MIAMI (Reuters) -Oscar Piastri won the Miami Grand Prix in an utterly dominant McLaren one-two on Sunday to complete a hat-trick and stretch his Formula One championship lead over teammate Lando Norris to 16 points after six rounds.
The win from fourth on the grid was the Australian’s third in a row, after Bahrain and Saudi Arabia, and fourth of the season. McLaren have so far been beaten only once.
George Russell finished third for Mercedes but a mighty 37.644 seconds behind.
“Two years ago at Miami we were the slowest team. I think we were lapped twice,” said Piastri after another implacably flawless drive.
“Now to have won the Grand Prix by over 35 seconds to third is an unbelievable result.”
Red Bull’s world champion Max Verstappen was fourth, overtaken by both McLarens and maintaining a sequence dating back to the race’s debut in 2022 of the driver starting on pole position in Miami failing to win.
Alex Albon was fifth for Williams, ahead of Kimi Antonelli in a Mercedes and the Ferrari pair of Charles Leclerc and Lewis Hamilton.
Carlos Sainz made it a double points finish for Williams in ninth and Red Bull’s Yuki Tsunoda was 10th despite a five second penalty.
FIRST LAP CLASH
The start provided an immediate talking point with Norris challenging Verstappen for the lead but then having to go off after making contact at turn two and losing three places, with Antonelli second and Piastri third.
“He forced me off,” said Norris over the team radio. “What am I meant to do? Just drive into the wall or something? I was completely alongside.”
Stewards took a look and decided no further action was needed.
“Max put up a good fight as always and I paid the price, but it’s the way it is,” Norris said later.

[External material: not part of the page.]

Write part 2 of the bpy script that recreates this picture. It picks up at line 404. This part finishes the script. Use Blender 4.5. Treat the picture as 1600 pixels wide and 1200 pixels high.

“If I don’t go for it, people complain. If I go for it, people complain, so you can’t win. But it is the way it is with Max, it’s crash or don’t pass.”
Piastri passed Antonelli on lap four, after a brief virtual safety car period triggered by Jack Doohan stopping his Alpine at turn 14 after a collision at the start with Racing Bulls’ Liam Lawson.
“I got completely hit. No idea what the Alpine was doing,” said New Zealander Lawson, who dropped to last and eventually retired.
Norris was back in third place by lap nine, after passing both Mercedes drivers with rain threatening, while Piastri was on Verstappen’s tail and passed the Dutch driver, who drifted wide, on lap 14 after several thwarted attempts.
Verstappen held off Norris until lap 17 when both went off the track but the McLaren driver handed back the position without the stewards needing to intervene.
Norris made the move stick soon after but Piastri was already eight seconds down the road.
Both McLarens pitted when the virtual safety car was deployed again on lap 30 after Haas’s Ollie Bearman stopped with a power unit issue.
Verstappen had pitted a lap earlier to cover after Antonelli came in on lap 26.
The virtual safety car was then deployed for a third time when Sauber’s Brazilian rookie Gabriel Bortoleto stopped his car on lap 33.
Hamilton and Leclerc swapped places on lap 39 as the seven times world champion, on medium tyres to Leclerc’s hards, complained he was faster and just “burning up” his tyres in the dirty air.
“Have a tea-break while you’re at it, come on,” fumed Hamilton over the radio as he waited for Leclerc to be given the call to cede position.
Leclerc then complained he needed Hamilton to go faster as the Briton failed to pull away, with the positions reversed again on lap 52.